As regards APR, this is normally used with conventional counter balance trucks and enables only 40% of space utilisation. Reach trucks can offer 46% and VNA trucks 59%. Drive-in racking offers 65%, live storage 80% and aisle-free high density systems, like Swisslog’s Autostore and Toyota’s BT Radio Shuttle, 85%. However, the denser the storage racking used the more that instant pallet selectivity is diminished so there is a trade off between pallet access time and maximum cubic utilisation.

It is not, however, all about achieving the best use of space. The choice of forklift can also be critical, because some trucks are far more productive than others in terms of pallets moved or even the number of trucks used. Into this bracket must fall the articulated forklifts first developed in the UK 25 years ago and now provided by Translift Bendi, Flexi Narrow Aisle and Aisle Master. These trucks can work outside on the roughest of yards as well as within 1.6 mt-wide aisles. They can lift to over 12 mt, well beyond conventional counterbalance trucks. Such flexibility can dispense with having different truck types and so move more pallets per shift.

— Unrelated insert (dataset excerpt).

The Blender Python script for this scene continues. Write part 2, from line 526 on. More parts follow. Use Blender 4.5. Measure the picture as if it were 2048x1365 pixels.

There are many other ways in which warehouses can save significant costs. Some are of an environmental nature, and others to do with the method of forklift acquisition. One significant challenge facing warehouses is the need to comply with the Energy Act, 2011, by 2018. Failure to do so, according to Government figures, could see up to 18% of buildings outlawed if their energy rating performance is F or G. The problem could be far worse than that, according the DTZ Global, whose recently-published report shows that over the last 12 months an audit of over 1,000 energy performance certificates indicated that around 40% of commercial property would be on a borderline E rating or below. Warehouse operators, therefore, must start looking now at what can be done to save energy and create energy in a carbon-free way, or one that sharply cuts the carbon footprint.

On truck acquisition methods, around 70% of all forklifts are on some kind of rental/lease agreement. Owing to the competitive nature of this business, truck hirers have had good value for money, as hire rates have not changed significantly over 20 years and a truck on a single shift of 40 hours a week equates to a car hire of 62,000 miles a year. But some users have been shocked on the return of trucks when faced with repair bills for damage that was not fair wear and tear. To clarify this, the FLTA has issued a 32-page booklet outlining dealer expectations when a truck is returned at the end of a hire period. The message is clear to all truck hirers: treat the truck as though you owned it, and you are less likely to be hit by expensive but justifiable repairs/replacements.